Así que no tengo claro si lo experimentado esta semana es una alineación planetaria o simplemente la Navidad que nos sugestiona en Occidente. He hecho varias colas esta semana. Colas sin transcendencia y habitualmente cortas. Me he visto en la tesitura de tener que acercarme a realizar varios trámites en la Realidad Real, como se hacía antes. Mandar algunas cartas en la oficina de correos, hacer una gestión en una tienda de telefonía, solicitar información (la cola inútil por excelencia) y otras cositas así. Pasé por varias establecimientos de distinta naturaleza, traté con distintas personas y en cada uno comprobaba con asombro que el patrón se repetía: Todos, los compañeros de espera y los dependientes al final de la cola me trataron bien. Incluso en sitios de agobio, éstos fueron amables, comprensivos y con trato “humano”, sin sobre actuar. No todas tuvieron final feliz, pero no parecía que este comportamiento estuviera influido por la resignación.

Todo un contraste Navideño.

La cláusula de la sonrisa

Mauricio es un chico normal, pero muy tímido, y lleva una semana sumido en la angustia. La chica más guapa del mundo le llama por su nombre, se saluda cuando le ve, le desea buen día y le sonríe con todos los dientes. Me dice que no había visto nada igual, salvo en las pelis, y que esas siempre terminan en boda. Mauricio se ha hecho ilusiones, de las sinceras, porque es un buen chico. Me dice que le ayude, que no sabe cómo entrarle a una chica de la ciudad, tan sofisticada, con tantos dientes perfectos, con tanto pelo brillante.

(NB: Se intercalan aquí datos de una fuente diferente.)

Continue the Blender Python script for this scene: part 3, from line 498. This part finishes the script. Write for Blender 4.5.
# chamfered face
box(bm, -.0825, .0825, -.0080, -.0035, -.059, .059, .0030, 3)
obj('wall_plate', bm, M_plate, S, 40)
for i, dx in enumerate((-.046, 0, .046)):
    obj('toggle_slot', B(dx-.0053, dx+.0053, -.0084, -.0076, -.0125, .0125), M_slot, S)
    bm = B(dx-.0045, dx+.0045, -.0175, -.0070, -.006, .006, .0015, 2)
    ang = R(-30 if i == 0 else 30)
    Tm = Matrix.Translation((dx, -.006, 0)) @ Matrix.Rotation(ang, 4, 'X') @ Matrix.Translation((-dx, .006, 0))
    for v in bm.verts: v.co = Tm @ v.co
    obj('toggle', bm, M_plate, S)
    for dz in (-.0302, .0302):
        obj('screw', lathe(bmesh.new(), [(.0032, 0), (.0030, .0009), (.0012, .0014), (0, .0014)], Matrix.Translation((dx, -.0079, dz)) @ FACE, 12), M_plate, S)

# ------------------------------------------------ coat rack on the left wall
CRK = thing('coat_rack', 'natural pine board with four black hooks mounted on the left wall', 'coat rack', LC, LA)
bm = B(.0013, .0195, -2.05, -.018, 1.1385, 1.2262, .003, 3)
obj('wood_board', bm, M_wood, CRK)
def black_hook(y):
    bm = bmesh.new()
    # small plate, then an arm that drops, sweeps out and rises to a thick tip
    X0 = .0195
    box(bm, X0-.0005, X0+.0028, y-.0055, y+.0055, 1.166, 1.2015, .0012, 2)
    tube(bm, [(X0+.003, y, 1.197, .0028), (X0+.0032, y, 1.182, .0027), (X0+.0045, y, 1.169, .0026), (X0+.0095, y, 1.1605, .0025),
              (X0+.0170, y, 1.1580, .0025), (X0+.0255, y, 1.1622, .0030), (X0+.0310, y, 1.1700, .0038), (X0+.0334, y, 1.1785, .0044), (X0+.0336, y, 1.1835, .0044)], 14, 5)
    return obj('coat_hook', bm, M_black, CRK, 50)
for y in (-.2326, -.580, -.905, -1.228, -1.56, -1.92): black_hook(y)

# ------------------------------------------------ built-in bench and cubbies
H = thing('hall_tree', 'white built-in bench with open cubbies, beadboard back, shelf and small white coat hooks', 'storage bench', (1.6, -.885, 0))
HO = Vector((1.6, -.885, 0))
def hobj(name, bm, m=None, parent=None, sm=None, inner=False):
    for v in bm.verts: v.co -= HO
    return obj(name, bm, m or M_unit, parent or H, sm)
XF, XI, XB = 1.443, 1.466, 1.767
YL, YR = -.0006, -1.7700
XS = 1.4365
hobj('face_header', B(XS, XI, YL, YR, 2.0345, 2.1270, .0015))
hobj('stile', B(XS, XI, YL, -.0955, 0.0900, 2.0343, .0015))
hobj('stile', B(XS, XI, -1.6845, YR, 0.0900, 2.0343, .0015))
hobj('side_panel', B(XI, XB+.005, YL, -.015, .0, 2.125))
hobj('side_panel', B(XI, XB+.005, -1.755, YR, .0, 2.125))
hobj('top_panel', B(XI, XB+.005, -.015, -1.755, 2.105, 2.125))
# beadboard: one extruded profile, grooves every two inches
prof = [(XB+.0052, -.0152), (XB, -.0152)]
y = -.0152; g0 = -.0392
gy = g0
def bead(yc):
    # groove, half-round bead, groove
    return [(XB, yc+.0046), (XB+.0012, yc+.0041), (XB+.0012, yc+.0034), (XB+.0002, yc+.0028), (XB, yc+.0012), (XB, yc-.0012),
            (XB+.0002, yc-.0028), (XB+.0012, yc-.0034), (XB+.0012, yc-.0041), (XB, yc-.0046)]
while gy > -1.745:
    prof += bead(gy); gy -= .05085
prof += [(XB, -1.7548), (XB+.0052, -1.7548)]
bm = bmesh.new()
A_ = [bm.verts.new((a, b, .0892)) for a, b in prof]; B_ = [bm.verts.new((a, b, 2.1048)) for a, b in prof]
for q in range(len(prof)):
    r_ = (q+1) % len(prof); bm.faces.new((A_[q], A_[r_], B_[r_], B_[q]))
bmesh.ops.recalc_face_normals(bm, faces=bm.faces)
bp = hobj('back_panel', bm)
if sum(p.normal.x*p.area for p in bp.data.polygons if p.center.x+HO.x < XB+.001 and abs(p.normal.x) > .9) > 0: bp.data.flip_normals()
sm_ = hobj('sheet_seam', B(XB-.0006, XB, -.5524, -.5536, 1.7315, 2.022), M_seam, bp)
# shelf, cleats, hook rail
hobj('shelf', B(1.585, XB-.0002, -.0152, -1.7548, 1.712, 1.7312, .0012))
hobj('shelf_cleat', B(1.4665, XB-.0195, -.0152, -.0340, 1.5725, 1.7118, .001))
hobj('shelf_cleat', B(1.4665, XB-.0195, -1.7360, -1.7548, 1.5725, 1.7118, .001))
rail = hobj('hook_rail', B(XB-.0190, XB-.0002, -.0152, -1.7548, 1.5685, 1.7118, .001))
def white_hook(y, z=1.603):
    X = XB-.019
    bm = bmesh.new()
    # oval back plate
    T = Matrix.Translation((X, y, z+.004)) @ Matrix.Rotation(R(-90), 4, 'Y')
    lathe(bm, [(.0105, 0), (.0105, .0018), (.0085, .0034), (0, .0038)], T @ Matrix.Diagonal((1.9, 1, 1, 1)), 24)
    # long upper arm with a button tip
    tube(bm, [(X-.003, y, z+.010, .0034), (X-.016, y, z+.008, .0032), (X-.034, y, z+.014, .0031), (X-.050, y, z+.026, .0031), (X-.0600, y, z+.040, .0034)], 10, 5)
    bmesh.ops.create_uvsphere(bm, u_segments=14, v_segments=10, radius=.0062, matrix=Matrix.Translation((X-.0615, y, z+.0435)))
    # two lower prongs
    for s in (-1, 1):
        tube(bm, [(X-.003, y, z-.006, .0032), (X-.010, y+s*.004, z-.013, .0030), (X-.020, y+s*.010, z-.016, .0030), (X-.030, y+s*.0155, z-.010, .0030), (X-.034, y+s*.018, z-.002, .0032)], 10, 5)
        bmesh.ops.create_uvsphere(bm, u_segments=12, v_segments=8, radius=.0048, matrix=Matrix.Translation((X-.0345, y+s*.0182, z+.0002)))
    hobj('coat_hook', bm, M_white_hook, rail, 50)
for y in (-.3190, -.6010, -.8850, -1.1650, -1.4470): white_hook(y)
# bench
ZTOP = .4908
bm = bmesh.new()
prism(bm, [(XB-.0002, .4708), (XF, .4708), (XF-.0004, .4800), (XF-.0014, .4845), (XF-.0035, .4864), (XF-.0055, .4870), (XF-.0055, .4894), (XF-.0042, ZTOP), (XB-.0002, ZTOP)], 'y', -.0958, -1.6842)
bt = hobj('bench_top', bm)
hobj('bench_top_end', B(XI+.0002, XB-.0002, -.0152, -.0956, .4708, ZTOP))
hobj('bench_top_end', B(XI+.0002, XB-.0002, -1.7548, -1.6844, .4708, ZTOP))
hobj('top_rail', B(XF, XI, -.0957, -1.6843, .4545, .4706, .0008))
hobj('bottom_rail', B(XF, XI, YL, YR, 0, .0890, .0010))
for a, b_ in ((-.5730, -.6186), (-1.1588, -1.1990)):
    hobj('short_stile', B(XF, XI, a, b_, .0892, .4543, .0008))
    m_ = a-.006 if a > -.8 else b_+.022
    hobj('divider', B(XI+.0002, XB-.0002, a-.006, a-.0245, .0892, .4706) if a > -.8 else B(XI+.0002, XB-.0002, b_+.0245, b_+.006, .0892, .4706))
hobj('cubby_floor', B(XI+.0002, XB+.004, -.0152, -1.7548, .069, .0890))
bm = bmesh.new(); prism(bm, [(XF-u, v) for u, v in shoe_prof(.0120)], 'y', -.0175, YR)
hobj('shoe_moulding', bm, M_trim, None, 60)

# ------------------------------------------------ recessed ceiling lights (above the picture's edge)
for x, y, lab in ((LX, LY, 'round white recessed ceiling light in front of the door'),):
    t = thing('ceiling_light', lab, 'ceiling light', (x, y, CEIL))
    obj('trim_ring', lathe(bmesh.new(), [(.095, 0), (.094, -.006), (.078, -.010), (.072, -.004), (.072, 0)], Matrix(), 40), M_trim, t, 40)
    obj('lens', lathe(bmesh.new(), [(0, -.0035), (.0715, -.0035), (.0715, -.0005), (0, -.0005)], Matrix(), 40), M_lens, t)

Me cuesta verle así, pero lo entiendo. Viene de un pueblo digno, pero pequeño, de esos que envejecen a la velocidad que les puede imprimir el abuelo más optimista y donde Mauricio ostentó, durante más de 18 años, el calamitoso honor de haber sido el último en nacer… y contando. Su condición también le ha negado el privilegio del mal de amores a una edad prudente. Le he dicho la verdad hace una media hora y aquí lo tengo, de despecho, en la barra, como en las pelis. ¡Parecía tan real!, me gime. Es dependienta en una cafetería Mauricio, le dije con el mayor tacto posible, y cumple con una cláusula que le obliga a sonreír y ser amable. Es como las modelos pero al revés, porque a esas se lo prohíben… que como sonrían, malo, tan malo como que engorden. Mauricio lo entiende al vuelo; ser de pueblo no le quita lo Millennial, pero se había hecho ilusiones el pobre.